| Written exercise |
Please, without the pictures, retype exactly the lines from the start of the material through the line that holds "w, bevel=.002, local=L)".

(begin)

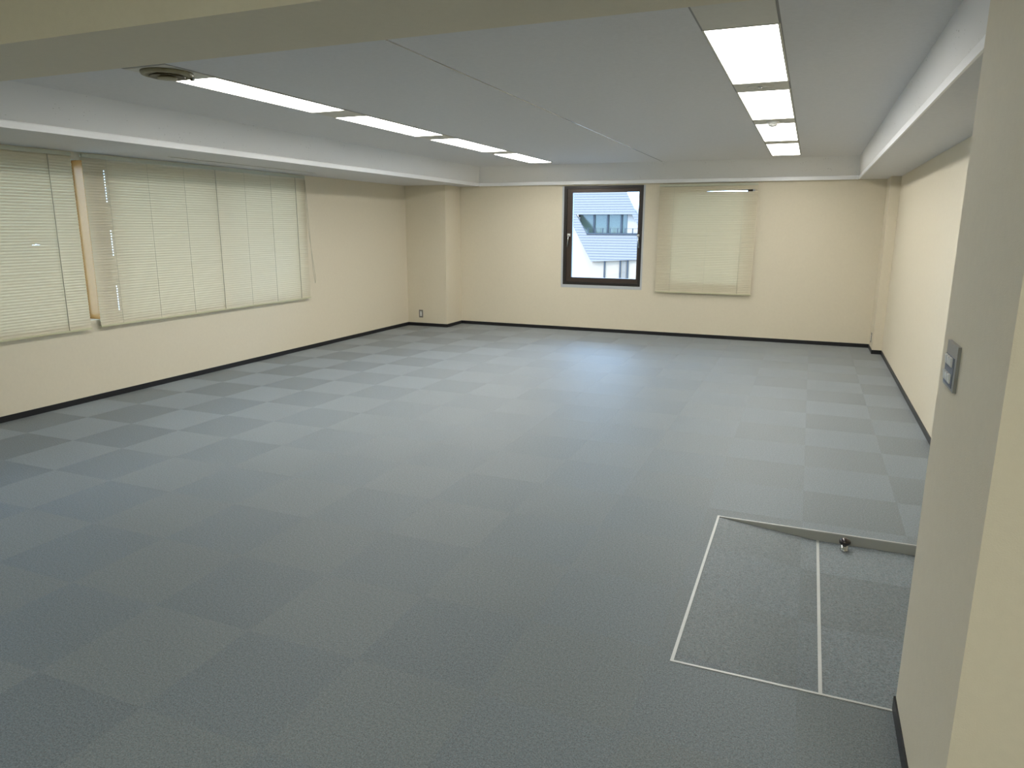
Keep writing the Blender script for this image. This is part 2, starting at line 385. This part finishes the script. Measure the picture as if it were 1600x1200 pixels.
# windows of the left wall (behind the blinds)
for n, (y0, y1) in ((3, WL[0]), (4, WL[1])):
    w = sthing('window_%d' % n, (XL-.16, (y0+y1)/2, WZ0)); L = loc(w)
    x0, x1 = XL-.19, XL-.13
    bm = B()
    box(bm, x0, x1, y0, y1, WZ0, WZ0+.05); box(bm, x0, x1, y0, y1, WZ1-.05, WZ1)
    box(bm, x0, x1, y0, y0+.05, WZ0+.05, WZ1-.05); box(bm, x0, x1, y1-.022, y1, WZ0+.05, WZ1-.05)
    box(bm, x0, x1, (y0+y1)/2-.03, (y0+y1)/2+.03, WZ0+.05, WZ1-.05)
    f = obj('window_frame', bm, m_sash, w, bevel=.003, local=L)
    bm = B(); box(bm, XL-.165, XL-.160, y0+.04, y1-.02, WZ0+.04, WZ1-.04); obj('pane', bm, m_glass, f, local=L)
    bm = B(); box(bm, XL-.13, XL-.001, y1-.006, y1+.002, WZ0+.012, WZ1-.001); obj('window_reveal', bm, m_reveal, w, local=L)
    bm = B(); box(bm, XL-.13, XL+.010, y0-.02, y1+.02, WZ0-.02, WZ0+.012); obj('window_sill', bm, m_wall, w, bevel=.002, local=L)

# unseen window added behind the camera to light the near walls
w = sthing('window_5', ((RX0+RX1)/2, YN-.12, RZ0)); L = loc(w)
bm = B(); ring_yz(bm, YN-.15, YN-.09, RX0, RX1, RZ0, RZ1, .05, .05, .05, .05); box(bm, -.55, -.45, YN-.15, YN-.09, RZ0+.05, RZ1-.05)
f = obj('window_frame', bm, m_sash, w, local=L)
bm = B(); box(bm, RX0+.04, RX1-.04, YN-.123, YN-.118, RZ0+.04, RZ1-.04); obj('pane', bm, m_glass, f, local=L)

def warming_cloth_mat():  # unseen cloth, added to warm the light of the rear window
    m, nt, b = mat('added_warming_cloth'); b.inputs['Base Color'].default_value = (0.7, 0.62, 0.45, 1)
    tr = nt.nodes.new('ShaderNodeBsdfTranslucent'); tr.inputs['Color'].default_value = (1.0, 0.84, 0.60, 1)
    mx = nt.nodes.new('ShaderNodeMixShader'); mx.inputs[0].default_value = 0.92
    link(nt, b.outputs[0], mx.inputs[1]); link(nt, tr.outputs[0], mx.inputs[2]); link(nt, mx.outputs[0], nt.nodes['Material Output'].inputs['Surface']); return m
m_warming_cloth = warming_cloth_mat()
bm = B(); box(bm, RX0-.05, RX1+.05, YN+.03, YN+.031, RZ0-.05, RZ1+.02); c_ = obj('warming_cloth', bm, m_warming_cloth, w, local=L)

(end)

| Full answer |
Keep writing the Blender script for this image. This is part 2, starting at line 385. This part finishes the script. Measure the picture as if it were 1600x1200 pixels.
# windows of the left wall (behind the blinds)
for n, (y0, y1) in ((3, WL[0]), (4, WL[1])):
    w = sthing('window_%d' % n, (XL-.16, (y0+y1)/2, WZ0)); L = loc(w)
    x0, x1 = XL-.19, XL-.13
    bm = B()
    box(bm, x0, x1, y0, y1, WZ0, WZ0+.05); box(bm, x0, x1, y0, y1, WZ1-.05, WZ1)
    box(bm, x0, x1, y0, y0+.05, WZ0+.05, WZ1-.05); box(bm, x0, x1, y1-.022, y1, WZ0+.05, WZ1-.05)
    box(bm, x0, x1, (y0+y1)/2-.03, (y0+y1)/2+.03, WZ0+.05, WZ1-.05)
    f = obj('window_frame', bm, m_sash, w, bevel=.003, local=L)
    bm = B(); box(bm, XL-.165, XL-.160, y0+.04, y1-.02, WZ0+.04, WZ1-.04); obj('pane', bm, m_glass, f, local=L)
    bm = B(); box(bm, XL-.13, XL-.001, y1-.006, y1+.002, WZ0+.012, WZ1-.001); obj('window_reveal', bm, m_reveal, w, local=L)
    bm = B(); box(bm, XL-.13, XL+.010, y0-.02, y1+.02, WZ0-.02, WZ0+.012); obj('window_sill', bm, m_wall, w, bevel=.002, local=L)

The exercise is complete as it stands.